— begin Supplied material —

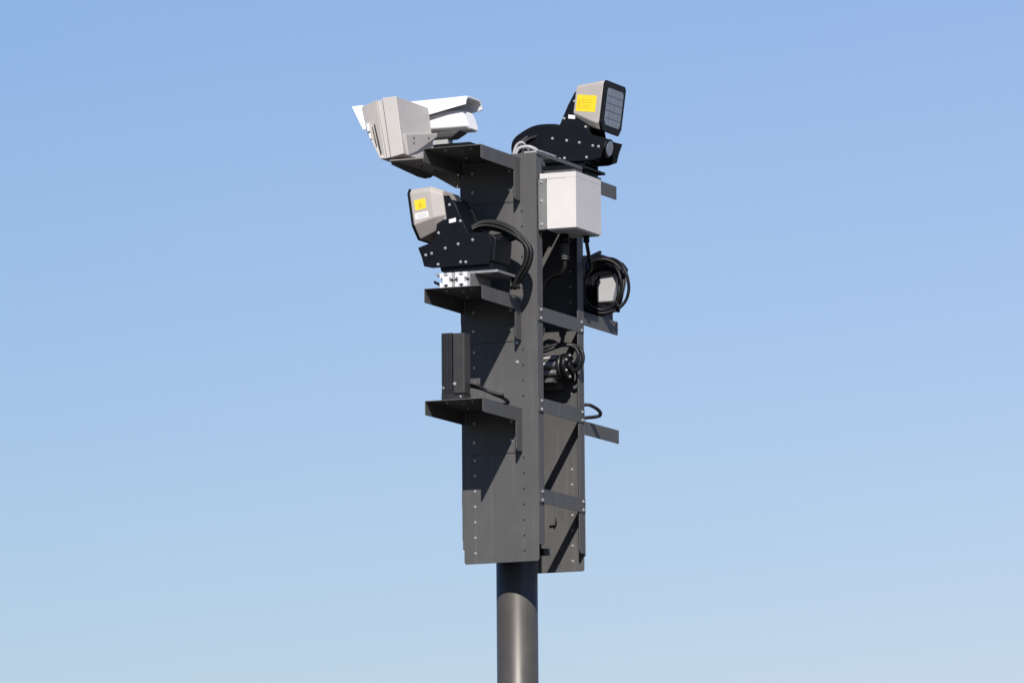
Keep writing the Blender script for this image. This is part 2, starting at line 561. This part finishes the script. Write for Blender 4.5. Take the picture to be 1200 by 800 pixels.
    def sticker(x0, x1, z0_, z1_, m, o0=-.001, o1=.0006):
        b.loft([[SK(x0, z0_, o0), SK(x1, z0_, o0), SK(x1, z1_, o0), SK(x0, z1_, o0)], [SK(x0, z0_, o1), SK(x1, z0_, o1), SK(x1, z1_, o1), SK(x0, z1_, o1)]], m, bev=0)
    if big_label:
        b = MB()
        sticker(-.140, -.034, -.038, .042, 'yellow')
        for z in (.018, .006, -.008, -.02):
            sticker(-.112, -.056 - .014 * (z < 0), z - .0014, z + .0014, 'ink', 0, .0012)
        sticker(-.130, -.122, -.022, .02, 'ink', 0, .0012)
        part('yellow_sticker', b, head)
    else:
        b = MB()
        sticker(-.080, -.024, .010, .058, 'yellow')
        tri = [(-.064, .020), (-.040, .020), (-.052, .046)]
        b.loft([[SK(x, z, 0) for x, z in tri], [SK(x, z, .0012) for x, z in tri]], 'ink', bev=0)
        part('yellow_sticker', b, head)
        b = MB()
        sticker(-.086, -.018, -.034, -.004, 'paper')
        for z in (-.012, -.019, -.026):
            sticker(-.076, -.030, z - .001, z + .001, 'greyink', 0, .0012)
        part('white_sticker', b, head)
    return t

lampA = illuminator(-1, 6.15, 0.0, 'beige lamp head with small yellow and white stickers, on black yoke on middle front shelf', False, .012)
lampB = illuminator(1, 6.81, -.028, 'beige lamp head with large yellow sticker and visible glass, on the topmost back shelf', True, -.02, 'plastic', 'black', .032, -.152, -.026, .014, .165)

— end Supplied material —

#### [Goal of the exercise]
Repeat the data above exactly, but not the pictures.

#### [Solution for this problem]
Keep writing the Blender script for this image. This is part 2, starting at line 561. This part finishes the script. Write for Blender 4.5. Take the picture to be 1200 by 800 pixels.
    def sticker(x0, x1, z0_, z1_, m, o0=-.001, o1=.0006):
        b.loft([[SK(x0, z0_, o0), SK(x1, z0_, o0), SK(x1, z1_, o0), SK(x0, z1_, o0)], [SK(x0, z0_, o1), SK(x1, z0_, o1), SK(x1, z1_, o1), SK(x0, z1_, o1)]], m, bev=0)
    if big_label:
        b = MB()
        sticker(-.140, -.034, -.038, .042, 'yellow')
        for z in (.018, .006, -.008, -.02):
            sticker(-.112, -.056 - .014 * (z < 0), z - .0014, z + .0014, 'ink', 0, .0012)
        sticker(-.130, -.122, -.022, .02, 'ink', 0, .0012)
        part('yellow_sticker', b, head)
    else:
        b = MB()
        sticker(-.080, -.024, .010, .058, 'yellow')
        tri = [(-.064, .020), (-.040, .020), (-.052, .046)]
        b.loft([[SK(x, z, 0) for x, z in tri], [SK(x, z, .0012) for x, z in tri]], 'ink', bev=0)
        part('yellow_sticker', b, head)
        b = MB()
        sticker(-.086, -.018, -.034, -.004, 'paper')
        for z in (-.012, -.019, -.026):
            sticker(-.076, -.030, z - .001, z + .001, 'greyink', 0, .0012)
        part('white_sticker', b, head)
    return t

lampA = illuminator(-1, 6.15, 0.0, 'beige lamp head with small yellow and white stickers, on black yoke on middle front shelf', False, .012)
lampB = illuminator(1, 6.81, -.028, 'beige lamp head with large yellow sticker and visible glass, on the topmost back shelf', True, -.02, 'plastic', 'black', .032, -.152, -.026, .014, .165)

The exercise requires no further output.